— start —
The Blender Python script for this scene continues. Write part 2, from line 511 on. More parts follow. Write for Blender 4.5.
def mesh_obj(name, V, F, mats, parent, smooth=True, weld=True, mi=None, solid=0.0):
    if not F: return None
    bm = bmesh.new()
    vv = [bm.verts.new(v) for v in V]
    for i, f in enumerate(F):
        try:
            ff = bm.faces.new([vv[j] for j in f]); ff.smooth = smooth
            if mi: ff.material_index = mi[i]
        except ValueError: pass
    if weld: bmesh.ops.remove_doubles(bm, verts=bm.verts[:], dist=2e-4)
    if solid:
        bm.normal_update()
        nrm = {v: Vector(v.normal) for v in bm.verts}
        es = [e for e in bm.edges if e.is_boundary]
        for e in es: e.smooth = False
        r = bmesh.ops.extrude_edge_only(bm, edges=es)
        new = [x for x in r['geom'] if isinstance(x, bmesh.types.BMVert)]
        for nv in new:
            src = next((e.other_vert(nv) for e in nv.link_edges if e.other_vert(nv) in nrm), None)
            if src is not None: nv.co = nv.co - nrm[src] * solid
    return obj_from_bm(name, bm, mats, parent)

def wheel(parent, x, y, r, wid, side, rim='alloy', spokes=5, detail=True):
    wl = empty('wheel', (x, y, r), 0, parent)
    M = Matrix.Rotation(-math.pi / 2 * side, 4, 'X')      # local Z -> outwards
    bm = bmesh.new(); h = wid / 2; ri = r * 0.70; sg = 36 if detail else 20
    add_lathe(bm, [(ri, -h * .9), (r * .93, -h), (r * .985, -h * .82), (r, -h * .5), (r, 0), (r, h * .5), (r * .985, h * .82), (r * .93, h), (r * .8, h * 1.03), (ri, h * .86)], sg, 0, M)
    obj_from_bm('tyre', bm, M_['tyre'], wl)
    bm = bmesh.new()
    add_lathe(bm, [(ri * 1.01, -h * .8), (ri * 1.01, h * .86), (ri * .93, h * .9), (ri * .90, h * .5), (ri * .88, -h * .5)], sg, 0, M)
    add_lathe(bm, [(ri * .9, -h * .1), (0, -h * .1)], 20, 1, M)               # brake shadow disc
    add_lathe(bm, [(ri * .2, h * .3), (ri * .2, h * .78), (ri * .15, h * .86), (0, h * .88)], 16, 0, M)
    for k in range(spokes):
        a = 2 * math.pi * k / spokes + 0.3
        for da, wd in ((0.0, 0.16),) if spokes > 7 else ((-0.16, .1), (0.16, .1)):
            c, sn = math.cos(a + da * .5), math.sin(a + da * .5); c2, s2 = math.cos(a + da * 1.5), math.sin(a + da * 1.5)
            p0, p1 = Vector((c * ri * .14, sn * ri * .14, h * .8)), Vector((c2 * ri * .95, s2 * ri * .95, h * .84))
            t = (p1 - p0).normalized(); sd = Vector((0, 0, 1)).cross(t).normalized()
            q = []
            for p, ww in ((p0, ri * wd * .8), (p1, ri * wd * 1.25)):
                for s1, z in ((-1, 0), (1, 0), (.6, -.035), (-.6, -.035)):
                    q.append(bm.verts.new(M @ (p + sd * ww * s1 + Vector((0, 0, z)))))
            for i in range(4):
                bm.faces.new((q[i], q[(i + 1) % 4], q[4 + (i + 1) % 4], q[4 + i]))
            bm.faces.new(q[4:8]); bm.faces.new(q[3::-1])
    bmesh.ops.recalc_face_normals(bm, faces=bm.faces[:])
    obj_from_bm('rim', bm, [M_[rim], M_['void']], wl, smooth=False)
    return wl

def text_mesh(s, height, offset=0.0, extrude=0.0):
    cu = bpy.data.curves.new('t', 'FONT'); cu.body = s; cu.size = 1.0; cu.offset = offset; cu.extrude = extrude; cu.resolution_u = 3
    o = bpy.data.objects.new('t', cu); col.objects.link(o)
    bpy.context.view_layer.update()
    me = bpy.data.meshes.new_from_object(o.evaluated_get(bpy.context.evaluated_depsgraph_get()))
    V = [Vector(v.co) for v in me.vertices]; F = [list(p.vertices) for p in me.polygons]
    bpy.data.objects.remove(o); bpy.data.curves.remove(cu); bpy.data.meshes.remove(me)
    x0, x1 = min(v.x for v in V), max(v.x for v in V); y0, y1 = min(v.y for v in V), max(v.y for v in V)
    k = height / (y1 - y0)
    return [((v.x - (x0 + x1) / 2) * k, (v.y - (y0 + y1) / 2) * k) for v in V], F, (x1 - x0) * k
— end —
Brief: Search the material above for "False". Pull out each line where it shows up.

The reply:
        for e in es: e.smooth = False
    obj_from_bm('rim', bm, [M_[rim], M_['void']], wl, smooth=False)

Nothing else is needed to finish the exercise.